— Start GIVEN INFORMATION —
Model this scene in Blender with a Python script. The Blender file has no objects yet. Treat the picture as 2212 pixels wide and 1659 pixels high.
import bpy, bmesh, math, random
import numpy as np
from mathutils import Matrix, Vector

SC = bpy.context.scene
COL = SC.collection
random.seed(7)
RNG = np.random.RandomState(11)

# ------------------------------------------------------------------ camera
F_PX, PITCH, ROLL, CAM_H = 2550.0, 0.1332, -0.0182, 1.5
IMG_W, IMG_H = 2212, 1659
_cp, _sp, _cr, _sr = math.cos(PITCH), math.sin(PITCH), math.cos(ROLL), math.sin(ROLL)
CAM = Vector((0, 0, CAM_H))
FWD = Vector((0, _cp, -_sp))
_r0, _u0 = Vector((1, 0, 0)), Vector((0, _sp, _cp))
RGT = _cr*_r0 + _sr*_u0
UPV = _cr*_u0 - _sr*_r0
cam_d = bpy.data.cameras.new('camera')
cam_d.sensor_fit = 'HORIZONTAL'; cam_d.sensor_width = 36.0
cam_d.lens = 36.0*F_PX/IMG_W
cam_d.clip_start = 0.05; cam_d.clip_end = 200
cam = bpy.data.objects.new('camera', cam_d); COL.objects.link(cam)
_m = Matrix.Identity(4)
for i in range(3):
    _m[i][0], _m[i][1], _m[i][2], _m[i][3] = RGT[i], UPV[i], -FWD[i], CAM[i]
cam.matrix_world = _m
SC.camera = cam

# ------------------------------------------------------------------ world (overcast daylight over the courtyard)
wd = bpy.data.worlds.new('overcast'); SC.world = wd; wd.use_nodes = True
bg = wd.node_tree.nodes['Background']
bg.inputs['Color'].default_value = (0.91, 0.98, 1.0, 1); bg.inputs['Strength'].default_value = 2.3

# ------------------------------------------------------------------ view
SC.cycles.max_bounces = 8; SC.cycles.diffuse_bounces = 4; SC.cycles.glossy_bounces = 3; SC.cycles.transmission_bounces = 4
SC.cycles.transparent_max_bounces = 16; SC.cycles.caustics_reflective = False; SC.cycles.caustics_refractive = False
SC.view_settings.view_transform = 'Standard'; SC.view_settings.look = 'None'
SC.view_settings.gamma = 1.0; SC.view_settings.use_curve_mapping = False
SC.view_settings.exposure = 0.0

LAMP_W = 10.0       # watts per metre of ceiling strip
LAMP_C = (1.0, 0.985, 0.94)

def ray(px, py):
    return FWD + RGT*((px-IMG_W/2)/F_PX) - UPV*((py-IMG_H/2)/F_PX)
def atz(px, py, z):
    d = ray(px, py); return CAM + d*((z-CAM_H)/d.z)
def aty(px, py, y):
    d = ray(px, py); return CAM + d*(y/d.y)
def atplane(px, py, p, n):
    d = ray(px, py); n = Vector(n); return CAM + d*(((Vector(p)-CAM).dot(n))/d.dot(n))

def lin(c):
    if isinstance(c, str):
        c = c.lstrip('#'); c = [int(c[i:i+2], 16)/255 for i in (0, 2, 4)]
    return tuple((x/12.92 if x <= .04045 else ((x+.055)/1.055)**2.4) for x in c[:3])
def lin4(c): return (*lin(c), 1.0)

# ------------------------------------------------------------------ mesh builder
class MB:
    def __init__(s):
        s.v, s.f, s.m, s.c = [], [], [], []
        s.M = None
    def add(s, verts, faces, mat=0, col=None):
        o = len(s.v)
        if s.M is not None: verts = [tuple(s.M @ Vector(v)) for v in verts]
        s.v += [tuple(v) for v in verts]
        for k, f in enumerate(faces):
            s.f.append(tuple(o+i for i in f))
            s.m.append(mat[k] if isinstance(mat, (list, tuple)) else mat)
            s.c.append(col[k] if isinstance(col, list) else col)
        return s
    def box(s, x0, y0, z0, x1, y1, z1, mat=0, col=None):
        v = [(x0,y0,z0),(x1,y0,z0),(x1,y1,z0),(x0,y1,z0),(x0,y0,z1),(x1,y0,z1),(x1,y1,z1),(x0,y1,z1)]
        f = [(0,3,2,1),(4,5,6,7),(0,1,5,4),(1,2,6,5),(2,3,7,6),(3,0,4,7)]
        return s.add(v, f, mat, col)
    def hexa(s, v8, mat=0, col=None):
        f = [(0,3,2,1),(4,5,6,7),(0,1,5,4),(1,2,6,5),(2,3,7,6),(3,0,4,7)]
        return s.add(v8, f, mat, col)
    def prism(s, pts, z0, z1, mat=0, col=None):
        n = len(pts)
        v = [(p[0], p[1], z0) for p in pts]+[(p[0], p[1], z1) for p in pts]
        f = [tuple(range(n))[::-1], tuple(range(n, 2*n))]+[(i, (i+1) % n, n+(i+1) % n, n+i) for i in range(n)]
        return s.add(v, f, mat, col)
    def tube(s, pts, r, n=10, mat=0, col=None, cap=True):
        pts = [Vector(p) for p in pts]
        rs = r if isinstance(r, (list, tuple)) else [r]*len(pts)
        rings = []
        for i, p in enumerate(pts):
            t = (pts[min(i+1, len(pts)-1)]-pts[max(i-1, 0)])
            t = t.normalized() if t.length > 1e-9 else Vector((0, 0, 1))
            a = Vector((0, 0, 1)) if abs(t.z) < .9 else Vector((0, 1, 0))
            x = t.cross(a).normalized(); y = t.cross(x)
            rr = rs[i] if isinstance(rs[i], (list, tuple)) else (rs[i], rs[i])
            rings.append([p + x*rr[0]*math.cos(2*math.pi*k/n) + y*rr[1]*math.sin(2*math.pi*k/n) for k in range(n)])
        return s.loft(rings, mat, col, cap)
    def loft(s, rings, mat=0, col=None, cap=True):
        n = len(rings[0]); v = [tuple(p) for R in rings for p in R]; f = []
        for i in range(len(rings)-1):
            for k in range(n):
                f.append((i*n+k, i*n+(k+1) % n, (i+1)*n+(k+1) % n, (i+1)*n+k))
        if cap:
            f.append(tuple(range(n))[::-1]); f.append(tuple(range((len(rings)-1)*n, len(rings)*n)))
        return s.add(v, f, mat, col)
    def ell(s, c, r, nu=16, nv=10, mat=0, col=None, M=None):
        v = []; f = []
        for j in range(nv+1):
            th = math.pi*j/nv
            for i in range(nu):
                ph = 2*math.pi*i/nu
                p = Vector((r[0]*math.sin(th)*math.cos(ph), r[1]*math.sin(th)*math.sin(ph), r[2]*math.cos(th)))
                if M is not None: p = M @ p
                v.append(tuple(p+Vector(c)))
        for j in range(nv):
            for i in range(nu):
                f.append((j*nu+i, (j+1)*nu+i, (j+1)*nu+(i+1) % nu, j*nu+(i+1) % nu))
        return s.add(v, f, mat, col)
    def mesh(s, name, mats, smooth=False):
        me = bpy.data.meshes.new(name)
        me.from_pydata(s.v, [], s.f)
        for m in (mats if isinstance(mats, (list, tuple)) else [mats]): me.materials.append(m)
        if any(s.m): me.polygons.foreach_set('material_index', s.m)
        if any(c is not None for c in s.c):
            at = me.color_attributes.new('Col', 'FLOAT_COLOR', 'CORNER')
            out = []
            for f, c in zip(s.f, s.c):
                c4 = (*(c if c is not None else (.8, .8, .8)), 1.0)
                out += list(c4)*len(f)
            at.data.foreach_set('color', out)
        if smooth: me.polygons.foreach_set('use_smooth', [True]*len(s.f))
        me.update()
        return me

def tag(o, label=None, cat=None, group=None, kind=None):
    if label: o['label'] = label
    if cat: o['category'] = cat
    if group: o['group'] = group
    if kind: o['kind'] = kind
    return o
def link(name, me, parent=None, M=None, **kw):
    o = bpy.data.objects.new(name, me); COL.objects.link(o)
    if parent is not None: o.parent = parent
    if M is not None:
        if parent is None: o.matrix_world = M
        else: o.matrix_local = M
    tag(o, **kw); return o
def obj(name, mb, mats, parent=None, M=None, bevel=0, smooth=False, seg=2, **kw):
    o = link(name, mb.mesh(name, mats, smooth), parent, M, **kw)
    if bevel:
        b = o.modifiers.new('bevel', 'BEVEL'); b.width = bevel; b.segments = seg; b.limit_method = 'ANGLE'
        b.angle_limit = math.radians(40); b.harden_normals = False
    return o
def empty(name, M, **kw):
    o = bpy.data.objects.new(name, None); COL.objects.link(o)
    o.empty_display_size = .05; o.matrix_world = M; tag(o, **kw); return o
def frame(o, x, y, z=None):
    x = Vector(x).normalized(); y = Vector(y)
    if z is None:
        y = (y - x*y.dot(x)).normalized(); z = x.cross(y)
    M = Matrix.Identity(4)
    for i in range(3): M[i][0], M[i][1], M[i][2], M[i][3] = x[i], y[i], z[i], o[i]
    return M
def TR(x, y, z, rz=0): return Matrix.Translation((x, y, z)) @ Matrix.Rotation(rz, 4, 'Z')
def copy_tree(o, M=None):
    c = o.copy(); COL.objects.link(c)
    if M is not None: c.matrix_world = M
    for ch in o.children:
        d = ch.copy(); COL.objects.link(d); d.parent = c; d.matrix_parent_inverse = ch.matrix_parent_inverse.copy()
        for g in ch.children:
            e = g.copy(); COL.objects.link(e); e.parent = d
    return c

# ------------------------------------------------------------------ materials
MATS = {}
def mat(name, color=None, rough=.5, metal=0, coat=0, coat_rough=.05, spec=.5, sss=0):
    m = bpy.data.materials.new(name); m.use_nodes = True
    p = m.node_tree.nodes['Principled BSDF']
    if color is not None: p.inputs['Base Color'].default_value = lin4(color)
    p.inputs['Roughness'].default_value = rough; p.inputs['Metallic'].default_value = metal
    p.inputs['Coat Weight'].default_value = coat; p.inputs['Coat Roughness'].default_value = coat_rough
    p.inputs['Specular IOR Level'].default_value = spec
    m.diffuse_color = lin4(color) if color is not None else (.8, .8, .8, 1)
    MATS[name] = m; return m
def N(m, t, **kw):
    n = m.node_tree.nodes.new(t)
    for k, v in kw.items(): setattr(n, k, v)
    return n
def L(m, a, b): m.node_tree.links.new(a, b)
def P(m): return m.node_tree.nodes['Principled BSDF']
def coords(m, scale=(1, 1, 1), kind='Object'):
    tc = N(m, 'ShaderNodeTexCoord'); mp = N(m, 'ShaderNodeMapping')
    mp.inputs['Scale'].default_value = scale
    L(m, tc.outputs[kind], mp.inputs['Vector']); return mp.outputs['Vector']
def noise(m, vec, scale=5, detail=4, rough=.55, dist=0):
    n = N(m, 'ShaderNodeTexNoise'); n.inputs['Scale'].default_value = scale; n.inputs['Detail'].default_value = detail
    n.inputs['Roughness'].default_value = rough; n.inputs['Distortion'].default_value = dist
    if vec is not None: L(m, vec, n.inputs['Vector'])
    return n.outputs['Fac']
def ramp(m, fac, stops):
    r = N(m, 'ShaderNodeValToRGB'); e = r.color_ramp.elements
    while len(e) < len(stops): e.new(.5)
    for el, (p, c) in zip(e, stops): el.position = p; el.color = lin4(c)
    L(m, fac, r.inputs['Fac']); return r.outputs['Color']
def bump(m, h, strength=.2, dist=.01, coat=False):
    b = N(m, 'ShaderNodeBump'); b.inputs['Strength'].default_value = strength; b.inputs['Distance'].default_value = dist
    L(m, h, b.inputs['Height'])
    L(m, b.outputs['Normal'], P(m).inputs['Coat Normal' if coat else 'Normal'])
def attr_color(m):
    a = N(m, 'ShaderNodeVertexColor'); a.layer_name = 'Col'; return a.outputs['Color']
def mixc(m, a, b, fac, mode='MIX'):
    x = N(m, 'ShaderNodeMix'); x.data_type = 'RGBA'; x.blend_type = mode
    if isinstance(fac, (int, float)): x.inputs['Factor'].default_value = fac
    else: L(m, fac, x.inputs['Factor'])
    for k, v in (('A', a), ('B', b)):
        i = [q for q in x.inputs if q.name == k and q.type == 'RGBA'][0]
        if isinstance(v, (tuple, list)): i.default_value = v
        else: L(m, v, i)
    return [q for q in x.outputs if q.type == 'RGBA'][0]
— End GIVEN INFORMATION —
Only the lines from the start of the data to the line holding "RNG = np.random.RandomState(11)" are wanted; return them exactly, both ends included.

## THE RESPONSE
Model this scene in Blender with a Python script. The Blender file has no objects yet. Treat the picture as 2212 pixels wide and 1659 pixels high.
import bpy, bmesh, math, random
import numpy as np
from mathutils import Matrix, Vector

SC = bpy.context.scene
COL = SC.collection
random.seed(7)
RNG = np.random.RandomState(11)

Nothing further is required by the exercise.